I studied English Literature at the University of Sheffield, and found myself taking modules at NATCECT (The National Centre for English Cultural Tradition) where I studied everything from traditional ballads to urban legends to conspiracy theories.  This really drove my interest in Folklore as something that links directly to history, literature and culture; something that affects and influences our everyday lives.
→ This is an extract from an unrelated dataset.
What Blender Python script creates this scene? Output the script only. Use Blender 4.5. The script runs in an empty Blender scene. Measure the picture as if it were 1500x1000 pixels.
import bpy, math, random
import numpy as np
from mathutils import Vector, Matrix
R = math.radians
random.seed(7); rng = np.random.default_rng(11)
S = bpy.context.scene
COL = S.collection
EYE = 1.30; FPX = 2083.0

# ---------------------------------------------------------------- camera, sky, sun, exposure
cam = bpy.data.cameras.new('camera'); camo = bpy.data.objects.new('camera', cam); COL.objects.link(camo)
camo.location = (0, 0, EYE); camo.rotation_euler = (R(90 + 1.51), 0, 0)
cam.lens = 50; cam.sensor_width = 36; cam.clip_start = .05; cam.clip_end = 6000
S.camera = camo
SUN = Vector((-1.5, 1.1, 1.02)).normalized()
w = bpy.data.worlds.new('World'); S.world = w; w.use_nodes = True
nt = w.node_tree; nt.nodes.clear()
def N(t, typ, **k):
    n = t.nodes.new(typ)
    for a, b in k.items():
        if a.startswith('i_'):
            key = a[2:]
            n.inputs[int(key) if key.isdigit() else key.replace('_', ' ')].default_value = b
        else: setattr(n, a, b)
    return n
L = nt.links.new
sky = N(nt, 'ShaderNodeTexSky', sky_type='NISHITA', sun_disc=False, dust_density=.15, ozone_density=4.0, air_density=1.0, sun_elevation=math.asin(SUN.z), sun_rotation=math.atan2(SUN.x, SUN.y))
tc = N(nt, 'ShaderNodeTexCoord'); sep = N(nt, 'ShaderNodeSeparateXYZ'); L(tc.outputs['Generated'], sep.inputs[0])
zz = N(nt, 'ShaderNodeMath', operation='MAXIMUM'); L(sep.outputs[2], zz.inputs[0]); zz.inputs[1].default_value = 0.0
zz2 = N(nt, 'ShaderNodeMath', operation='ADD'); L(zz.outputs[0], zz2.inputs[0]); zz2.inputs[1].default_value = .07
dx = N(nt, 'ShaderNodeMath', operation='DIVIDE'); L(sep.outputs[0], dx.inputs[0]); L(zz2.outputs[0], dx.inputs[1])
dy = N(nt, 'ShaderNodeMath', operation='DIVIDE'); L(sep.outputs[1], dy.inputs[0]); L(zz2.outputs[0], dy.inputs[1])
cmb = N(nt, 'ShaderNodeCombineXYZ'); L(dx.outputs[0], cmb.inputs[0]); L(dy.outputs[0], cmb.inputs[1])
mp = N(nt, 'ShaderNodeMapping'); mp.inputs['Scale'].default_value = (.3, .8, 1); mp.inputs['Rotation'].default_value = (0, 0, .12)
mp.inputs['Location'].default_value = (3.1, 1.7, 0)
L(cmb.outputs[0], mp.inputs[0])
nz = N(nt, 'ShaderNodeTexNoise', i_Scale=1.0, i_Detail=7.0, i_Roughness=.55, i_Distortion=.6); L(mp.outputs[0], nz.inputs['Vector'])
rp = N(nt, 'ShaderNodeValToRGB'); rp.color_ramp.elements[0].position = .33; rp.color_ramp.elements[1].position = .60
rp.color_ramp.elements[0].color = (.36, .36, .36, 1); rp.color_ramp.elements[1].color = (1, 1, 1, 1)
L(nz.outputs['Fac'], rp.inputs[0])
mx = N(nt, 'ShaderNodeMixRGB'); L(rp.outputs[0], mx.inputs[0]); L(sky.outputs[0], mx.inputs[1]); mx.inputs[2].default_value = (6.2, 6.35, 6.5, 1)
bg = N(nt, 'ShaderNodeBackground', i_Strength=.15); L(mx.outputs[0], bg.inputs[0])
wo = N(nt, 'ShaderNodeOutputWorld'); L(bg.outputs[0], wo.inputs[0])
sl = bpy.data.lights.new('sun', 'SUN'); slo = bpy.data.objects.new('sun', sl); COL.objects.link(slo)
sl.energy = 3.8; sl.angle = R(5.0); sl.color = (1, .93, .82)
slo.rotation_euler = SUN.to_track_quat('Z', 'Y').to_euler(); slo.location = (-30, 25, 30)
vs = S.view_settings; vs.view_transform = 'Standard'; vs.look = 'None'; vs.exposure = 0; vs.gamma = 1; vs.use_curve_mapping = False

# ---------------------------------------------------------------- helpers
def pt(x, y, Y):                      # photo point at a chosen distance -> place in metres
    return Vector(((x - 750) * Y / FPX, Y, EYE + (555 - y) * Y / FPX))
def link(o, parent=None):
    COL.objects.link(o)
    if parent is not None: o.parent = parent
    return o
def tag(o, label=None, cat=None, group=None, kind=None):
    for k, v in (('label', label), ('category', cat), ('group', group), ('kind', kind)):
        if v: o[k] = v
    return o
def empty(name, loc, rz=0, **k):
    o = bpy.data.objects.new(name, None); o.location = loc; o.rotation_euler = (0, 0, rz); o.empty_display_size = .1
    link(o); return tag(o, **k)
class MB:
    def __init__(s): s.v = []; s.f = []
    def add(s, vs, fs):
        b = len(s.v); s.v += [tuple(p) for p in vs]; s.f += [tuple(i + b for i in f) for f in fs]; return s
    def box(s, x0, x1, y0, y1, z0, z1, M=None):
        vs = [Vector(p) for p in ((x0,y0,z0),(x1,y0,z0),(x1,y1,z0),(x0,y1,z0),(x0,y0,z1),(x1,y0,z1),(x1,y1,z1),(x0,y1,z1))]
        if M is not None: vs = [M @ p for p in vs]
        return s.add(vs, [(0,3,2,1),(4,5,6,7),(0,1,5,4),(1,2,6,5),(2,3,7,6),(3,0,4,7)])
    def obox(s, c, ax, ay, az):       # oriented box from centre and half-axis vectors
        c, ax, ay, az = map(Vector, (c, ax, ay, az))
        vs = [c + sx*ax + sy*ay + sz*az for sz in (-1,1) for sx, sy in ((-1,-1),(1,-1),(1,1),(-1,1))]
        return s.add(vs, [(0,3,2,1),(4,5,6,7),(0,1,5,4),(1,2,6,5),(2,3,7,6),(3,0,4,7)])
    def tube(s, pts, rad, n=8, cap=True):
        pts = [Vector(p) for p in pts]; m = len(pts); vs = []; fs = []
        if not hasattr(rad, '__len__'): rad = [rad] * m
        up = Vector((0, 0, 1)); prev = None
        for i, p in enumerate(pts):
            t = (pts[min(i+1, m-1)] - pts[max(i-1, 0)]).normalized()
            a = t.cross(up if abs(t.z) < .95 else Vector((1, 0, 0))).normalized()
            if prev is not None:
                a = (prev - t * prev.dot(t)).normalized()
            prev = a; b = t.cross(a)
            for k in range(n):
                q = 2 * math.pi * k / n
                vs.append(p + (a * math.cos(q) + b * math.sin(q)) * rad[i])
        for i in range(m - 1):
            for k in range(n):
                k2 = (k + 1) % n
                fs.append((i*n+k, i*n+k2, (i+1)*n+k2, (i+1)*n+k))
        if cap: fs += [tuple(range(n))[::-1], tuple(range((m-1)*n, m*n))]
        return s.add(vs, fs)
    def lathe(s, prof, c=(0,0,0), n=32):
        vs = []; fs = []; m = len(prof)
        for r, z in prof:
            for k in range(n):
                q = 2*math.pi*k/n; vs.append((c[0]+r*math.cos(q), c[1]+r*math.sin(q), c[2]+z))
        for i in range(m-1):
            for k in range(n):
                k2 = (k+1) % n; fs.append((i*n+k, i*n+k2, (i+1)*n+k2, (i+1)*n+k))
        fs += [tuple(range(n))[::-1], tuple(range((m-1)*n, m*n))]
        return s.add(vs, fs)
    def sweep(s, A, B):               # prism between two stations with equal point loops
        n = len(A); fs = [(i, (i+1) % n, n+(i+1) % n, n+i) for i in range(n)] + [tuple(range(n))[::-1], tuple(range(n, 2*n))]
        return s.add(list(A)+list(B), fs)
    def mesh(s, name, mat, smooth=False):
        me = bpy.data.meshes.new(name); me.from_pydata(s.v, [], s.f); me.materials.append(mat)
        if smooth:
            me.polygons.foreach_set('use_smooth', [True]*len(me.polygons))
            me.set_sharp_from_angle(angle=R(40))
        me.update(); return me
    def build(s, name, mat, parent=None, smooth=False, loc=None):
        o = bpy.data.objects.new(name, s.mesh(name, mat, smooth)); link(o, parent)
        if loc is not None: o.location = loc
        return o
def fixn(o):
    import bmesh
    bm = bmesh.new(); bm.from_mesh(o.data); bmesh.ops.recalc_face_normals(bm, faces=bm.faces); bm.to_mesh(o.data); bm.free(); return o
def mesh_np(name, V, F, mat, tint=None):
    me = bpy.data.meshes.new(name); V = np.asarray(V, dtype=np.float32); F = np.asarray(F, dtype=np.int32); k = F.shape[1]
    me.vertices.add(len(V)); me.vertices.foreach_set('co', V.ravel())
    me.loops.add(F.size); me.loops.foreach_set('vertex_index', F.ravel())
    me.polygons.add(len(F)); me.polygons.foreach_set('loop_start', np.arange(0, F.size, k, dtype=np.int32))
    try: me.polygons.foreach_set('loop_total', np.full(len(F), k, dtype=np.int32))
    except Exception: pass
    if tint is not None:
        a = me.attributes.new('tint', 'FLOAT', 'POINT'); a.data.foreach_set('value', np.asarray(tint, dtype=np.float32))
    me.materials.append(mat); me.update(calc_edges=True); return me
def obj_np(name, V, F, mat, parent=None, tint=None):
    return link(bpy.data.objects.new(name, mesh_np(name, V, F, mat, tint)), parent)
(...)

I would have loved to have gone on to study it further at NATCECT, but love and the lure of a job in publishing, led me to move to London after graduating.  My interest in folklore wasn’t diminished however, and many happy weekends in London were spent exploring the oddities and curiosities nestled particularly in the City and its buildings.

Nine years ago I moved to the small Georgian market town of Southwell in Nottinghamshire, half an hour from the city of Nottingham, a short drive from the towns of Newark-on-Trent and Mansfield.  Southwell is a idyll of beautiful houses, boutique shops and quaint pubs, all basking in the glory of the Gothic-style Southwell Minster.  We are surrounded by small villages that wind their way prettily around the River Trent and interlink rolling countryside with the remnants of mining villages and towns of industry.  We are a stone’s throw from the mystical, magical Peak District; an area I discovered and adored during my student days.  We can easily commute to the North and the South in a couple of hours.  We really are in the middle of England; the glorious East Midlands!

Wherever you find yourself on mainland Britain, you will be surrounded by a wealth of cities, towns and villages that all hold their own folklore, their own stories and customs that have survived (sometimes thrived) through time.

I plan to revisit the stories, legends and tales that ignited my interest in folklore, and introduce these to a young audience, namely my own children, Matilda and Oscar.  With the kids in tow, over the next 12 months, I also plan to explore some of the places I loved in my childhood and some I’ve yet to discover, that will bring British history and folklore to life.